If you ask people to come and air frustrations about Pepco, make no mistake: they will.

Montgomery County residents and officials came out in force Monday night to gripe about Pepco’s reliability (or lack thereof). They also pushed the Maryland Public Service Commission to make the utility company to do better.

Elected officials spoke during the first two hours of the public hearing, called by the PSC has part of its investigation into Pepco’s response to July and August storms that knocked out power for hundreds of thousands of county residents. Officials said the PSC should enforce performance-based rates, meaning the rates Pepco would be allowed to charge would depend on how reliable their service is.

“This county sometimes may be accused of overreacting," County Executive Isiah Leggett said, going on to tell commissioners, “the testimony you hear tonight is not from citizens who are overreacting.”

Residents then dished out the horror stores: downed lines causing 6-foot fires on front lawns; going without power for 10 days; power going out during days with sunny skies; elderly residents not being able to keep insulin; calling Pepco for answers and being mistakenly told power would be restored next month.

“I cannot count the number of times we’ve had power outages and I’ve had to throw away thousands of dollars of food," David Kenton of Rockville said. "We have to sit there and look right across the street… and they have power."

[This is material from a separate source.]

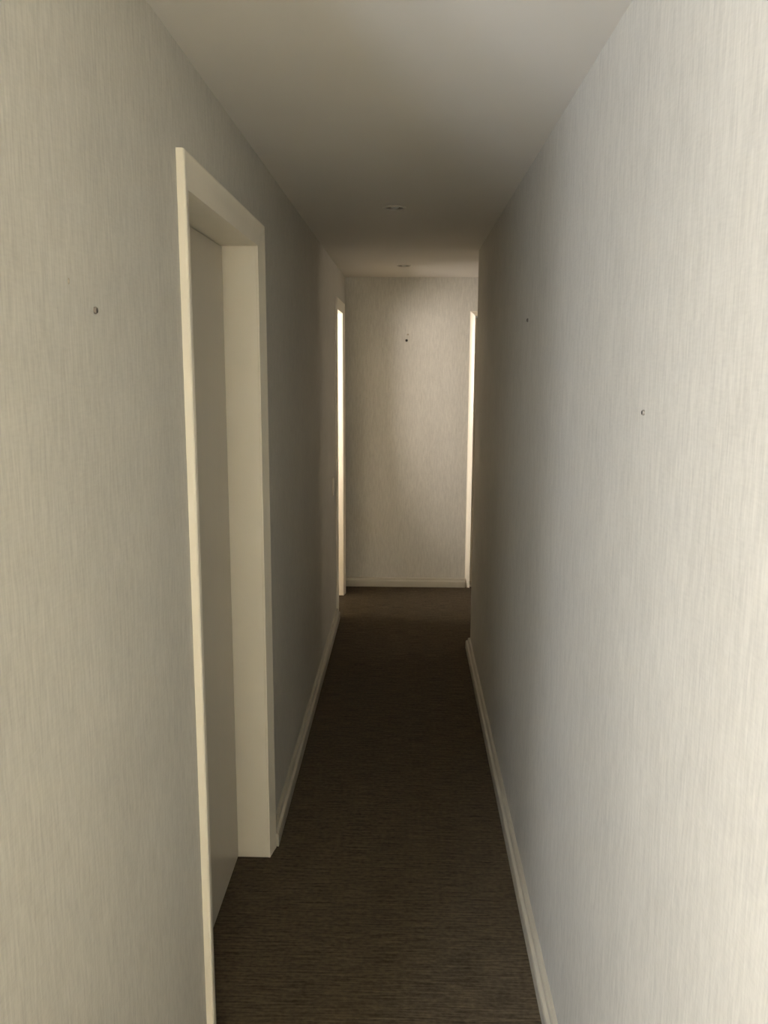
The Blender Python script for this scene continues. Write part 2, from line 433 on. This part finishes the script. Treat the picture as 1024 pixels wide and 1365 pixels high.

Harvey Klein was concerned about outages "on good days and bad, rainy days and fair. I could regale you with the number of outages we’ve had… It’s not an outage, it's an outrage."

David Cohen of Rockville has a daughter with autism and said “when our routine is disrupted, and we have to go elsewhere because of the power outages, she becomes very scared.”

The PSC had no answers. Instead, commissioners wanted to get community testimony to be used as part of an investigation into Pepco. It was just last week that the PSC ordered Pepco to hand over more internal documents detailing the company’s most problematic feeders.

Pepco isn’t sitting idly by. They’ve already unveiled their five-year improvement plan, although many county residents will have to sit tight for quite some time before they see changes on in their areas.

Residents in Prince George’s County will have their opportunity to speak out about Pepco on Thursday at 6 p.m. at Prince George’s Community College in Largo.